In November, one member of the the Spotsylvania County [Virginia] School Board ordered school staff to begin removing books that contain "sexually explicit" and added that they should be burned in a public event. He subsequently became chair of that board.
In January, the Florida state Senate's education committee passed a bill banning public schools and private businesses from making people feel "discomfort" when learning about US racial history, with the immediate result that a school district in central Florida canceled a teacher training seminar about the civil rights movement that had been months in the planning.
Also in January, the Indiana House limited what teachers can say regarding race, history, and politics in Indiana classrooms and allows for the state's secretary of education to suspend or revoke the teacher's license of anyone "willfully or wantonly" violating its provisions.
There were a lot more examples, and of course the books most commonly under attack were about gender, being LGBTQ+, and race, with LGBTQ+ and black authors the targets.
But there are two things important to bring up beyond the obvious bigotry involved.
All these bills have something in common: They make it easier - in fact easy - to get things out of the library, out of the classroom, easy to get things out of public education, while providing no way to get things into it. No way to enrich it, expand it, make it deeper or more meaningful or even just more useful. It's all about stripping away from the right to a public education.
In fact, an Alabama bill does away with any pretense. It proposes to just give parents a check for whatever the state would have spend on their children's education and say they can, quoting the bill's sponsor, "use it to pay for educational whatever" they want. The bill, that is, would be the end of public education in Alabama.
But there's another aspect. The big emerging thing is "transparency," is the "right" of parents to have access to all materials used in public schools right down to an individual teacher's lesson plans. Some are even calling for cameras in the classroom to record everything that goes on for future evaluation. It all sounds so wholesome - after all, who could be against transparency?
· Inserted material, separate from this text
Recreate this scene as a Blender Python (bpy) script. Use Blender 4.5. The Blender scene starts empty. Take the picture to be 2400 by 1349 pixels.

But that veil of wholesomeness is deliberate. Because what this really is, is another way to provide for an opportunity to complain, to carp, to nitpick, to attack whine bluster and bully. Another avenue for attack.
Have no doubt, this is what it means. This is not some spontaneous burgeoning of parental frustration, this is the result of a deliberate, conscious, coordinated campaign to destroy public education and those parents you see ranting at school boards are classic useful idiots.
Do not doubt it. Christopher Rufo, the Republican boy wonder who guided the whipping up of the anti-CRT hysteria of the past year and basking in the glory of multiple states having passed laws banning the teaching of basically anything that might make white Republicans uncomfortable, has declared “transparency” the word for 2022.
He has openly declared a desire to have at least 10 states pass laws in 2022 requiring public schools to make all teaching materials easily available to parents via the internet, fully aware that the result would be to create impossible demands for public - note, only public, not private - schools to meet, right down to individualized lesson plans for every child as well as opening those teachers and administrators to constant threats of harassment.
That is what all this manufactured hysteria is really about: ending the very concept of a right to a public education. It must not be allowed to succeed.